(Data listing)

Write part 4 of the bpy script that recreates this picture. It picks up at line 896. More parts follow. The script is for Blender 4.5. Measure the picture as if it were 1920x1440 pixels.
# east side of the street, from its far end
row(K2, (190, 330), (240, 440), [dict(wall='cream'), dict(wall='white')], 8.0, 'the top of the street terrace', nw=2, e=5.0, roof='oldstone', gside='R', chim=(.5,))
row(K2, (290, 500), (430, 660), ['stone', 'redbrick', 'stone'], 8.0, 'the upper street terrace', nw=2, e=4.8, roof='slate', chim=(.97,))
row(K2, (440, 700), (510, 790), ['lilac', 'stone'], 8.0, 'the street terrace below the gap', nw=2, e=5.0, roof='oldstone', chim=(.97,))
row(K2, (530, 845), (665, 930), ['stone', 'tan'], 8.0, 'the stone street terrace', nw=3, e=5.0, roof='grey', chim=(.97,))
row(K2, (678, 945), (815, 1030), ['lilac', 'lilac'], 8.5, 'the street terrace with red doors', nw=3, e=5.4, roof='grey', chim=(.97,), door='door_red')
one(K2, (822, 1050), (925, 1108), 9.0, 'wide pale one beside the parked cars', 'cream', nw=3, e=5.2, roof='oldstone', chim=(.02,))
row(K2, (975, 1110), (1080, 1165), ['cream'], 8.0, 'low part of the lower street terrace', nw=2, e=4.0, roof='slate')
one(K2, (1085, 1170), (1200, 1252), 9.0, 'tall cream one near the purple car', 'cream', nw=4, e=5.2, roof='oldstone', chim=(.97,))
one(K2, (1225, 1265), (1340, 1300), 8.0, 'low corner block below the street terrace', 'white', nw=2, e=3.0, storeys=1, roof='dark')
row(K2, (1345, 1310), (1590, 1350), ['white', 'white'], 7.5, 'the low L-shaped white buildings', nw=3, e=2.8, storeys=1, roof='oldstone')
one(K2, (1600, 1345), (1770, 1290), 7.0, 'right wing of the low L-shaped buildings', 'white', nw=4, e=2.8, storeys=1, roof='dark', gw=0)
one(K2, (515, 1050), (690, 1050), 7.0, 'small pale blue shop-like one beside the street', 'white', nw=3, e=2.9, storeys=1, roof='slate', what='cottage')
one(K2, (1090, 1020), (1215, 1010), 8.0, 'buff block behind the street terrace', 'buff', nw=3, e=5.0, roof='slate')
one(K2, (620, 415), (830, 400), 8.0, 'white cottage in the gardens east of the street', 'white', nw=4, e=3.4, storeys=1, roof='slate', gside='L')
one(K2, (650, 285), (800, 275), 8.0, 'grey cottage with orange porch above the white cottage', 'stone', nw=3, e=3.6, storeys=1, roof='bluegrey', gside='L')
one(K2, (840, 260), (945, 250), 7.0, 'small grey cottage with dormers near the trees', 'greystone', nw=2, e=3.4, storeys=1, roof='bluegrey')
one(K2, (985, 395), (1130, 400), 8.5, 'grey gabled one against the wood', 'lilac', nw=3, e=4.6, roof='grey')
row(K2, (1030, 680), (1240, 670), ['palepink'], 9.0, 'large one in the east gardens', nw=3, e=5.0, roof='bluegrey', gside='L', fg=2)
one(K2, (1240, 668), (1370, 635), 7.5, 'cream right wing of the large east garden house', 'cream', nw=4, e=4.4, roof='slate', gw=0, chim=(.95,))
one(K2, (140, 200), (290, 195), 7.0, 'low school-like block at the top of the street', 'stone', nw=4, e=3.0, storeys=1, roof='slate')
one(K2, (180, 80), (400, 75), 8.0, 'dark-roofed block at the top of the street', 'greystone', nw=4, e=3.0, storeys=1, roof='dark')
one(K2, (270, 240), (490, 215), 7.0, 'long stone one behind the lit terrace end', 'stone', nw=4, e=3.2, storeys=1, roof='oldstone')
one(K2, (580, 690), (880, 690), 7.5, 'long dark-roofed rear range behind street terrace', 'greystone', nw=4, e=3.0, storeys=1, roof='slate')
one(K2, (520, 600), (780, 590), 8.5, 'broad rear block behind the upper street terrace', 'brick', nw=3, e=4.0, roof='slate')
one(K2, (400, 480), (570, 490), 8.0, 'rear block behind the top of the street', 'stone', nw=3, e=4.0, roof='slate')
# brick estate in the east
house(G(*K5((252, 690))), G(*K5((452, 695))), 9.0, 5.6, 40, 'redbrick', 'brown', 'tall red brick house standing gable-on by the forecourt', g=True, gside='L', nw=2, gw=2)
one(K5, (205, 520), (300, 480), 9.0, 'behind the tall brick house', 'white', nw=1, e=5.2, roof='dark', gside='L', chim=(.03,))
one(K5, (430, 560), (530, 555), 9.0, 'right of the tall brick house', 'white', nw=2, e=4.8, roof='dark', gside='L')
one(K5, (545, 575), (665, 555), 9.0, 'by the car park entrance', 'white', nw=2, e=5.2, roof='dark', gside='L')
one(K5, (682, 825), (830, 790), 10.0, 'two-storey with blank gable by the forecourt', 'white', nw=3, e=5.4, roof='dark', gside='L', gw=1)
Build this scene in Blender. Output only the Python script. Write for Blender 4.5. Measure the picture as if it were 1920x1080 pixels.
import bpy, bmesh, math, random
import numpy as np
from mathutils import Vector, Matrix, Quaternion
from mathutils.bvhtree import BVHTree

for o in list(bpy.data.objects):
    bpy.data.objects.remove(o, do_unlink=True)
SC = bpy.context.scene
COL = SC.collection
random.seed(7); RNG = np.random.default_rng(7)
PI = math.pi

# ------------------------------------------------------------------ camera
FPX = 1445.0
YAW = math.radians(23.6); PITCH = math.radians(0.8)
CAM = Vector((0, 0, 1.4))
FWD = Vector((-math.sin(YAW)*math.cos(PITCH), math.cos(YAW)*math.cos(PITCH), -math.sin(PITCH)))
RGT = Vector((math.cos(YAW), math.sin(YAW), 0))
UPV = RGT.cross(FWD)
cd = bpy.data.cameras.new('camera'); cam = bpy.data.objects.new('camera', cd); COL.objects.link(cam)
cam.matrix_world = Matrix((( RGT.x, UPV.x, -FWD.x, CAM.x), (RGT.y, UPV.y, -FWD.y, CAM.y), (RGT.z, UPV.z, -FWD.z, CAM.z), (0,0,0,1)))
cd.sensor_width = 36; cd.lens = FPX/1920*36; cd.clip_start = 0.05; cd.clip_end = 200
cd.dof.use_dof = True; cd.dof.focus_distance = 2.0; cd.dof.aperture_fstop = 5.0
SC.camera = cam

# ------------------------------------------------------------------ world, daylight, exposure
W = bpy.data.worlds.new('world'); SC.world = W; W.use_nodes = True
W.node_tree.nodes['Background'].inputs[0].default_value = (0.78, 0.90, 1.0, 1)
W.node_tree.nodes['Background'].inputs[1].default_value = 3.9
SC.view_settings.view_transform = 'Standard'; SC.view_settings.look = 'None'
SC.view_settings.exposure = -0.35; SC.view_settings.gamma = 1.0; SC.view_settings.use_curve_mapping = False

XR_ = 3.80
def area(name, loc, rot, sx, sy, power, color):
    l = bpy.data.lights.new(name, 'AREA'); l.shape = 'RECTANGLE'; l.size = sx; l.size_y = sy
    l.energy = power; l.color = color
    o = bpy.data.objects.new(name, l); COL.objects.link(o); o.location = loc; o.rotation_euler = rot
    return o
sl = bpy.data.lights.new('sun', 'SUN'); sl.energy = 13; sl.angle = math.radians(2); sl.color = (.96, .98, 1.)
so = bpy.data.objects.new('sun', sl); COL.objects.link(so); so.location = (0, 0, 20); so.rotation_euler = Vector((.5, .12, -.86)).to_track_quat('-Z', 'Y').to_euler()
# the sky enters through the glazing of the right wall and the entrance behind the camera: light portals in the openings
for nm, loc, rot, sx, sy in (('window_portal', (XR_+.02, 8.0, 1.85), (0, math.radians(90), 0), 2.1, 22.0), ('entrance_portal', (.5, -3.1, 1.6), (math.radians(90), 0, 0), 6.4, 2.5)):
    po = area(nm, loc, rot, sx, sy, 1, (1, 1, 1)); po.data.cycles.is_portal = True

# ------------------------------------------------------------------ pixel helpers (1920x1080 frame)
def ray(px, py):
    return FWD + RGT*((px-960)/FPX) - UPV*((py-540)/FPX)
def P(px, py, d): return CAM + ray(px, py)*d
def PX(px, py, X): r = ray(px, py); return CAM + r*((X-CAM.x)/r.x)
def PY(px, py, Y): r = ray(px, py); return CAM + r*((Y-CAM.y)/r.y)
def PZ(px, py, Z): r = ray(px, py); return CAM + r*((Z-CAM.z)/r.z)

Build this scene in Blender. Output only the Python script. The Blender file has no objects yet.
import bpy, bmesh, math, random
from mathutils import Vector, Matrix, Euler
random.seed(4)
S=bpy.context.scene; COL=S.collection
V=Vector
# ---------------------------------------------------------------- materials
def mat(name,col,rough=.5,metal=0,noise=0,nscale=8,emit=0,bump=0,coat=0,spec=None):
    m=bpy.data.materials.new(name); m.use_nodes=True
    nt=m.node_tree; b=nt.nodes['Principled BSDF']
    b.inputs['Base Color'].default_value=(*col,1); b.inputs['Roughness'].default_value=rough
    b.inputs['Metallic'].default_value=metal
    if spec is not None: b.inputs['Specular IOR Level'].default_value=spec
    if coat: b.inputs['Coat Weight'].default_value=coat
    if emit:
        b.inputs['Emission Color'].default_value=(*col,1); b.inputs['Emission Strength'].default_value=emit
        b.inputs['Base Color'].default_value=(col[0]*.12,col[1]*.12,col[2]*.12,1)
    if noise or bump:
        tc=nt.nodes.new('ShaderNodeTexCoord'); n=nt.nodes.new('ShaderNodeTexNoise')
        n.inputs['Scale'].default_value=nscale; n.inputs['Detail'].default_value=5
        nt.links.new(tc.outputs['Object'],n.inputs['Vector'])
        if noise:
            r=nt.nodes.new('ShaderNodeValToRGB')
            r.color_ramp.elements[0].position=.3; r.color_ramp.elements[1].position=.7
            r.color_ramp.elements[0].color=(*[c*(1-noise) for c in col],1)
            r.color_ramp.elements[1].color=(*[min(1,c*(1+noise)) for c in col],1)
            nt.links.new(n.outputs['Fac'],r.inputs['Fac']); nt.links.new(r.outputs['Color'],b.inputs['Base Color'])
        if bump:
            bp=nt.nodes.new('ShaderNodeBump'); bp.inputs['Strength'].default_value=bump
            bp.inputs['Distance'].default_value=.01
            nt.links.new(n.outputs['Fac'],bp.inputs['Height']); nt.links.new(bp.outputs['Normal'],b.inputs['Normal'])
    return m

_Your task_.
Going down the listing above, begin printing at the line with "were 1920x1080 pixels." and finish with the line with "PI = math.pi", exactly as they appear.

_Written answer_.
Build this scene in Blender. Output only the Python script. Write for Blender 4.5. Measure the picture as if it were 1920x1080 pixels.
import bpy, bmesh, math, random
import numpy as np
from mathutils import Vector, Matrix, Quaternion
from mathutils.bvhtree import BVHTree

for o in list(bpy.data.objects):
    bpy.data.objects.remove(o, do_unlink=True)
SC = bpy.context.scene
COL = SC.collection
random.seed(7); RNG = np.random.default_rng(7)
PI = math.pi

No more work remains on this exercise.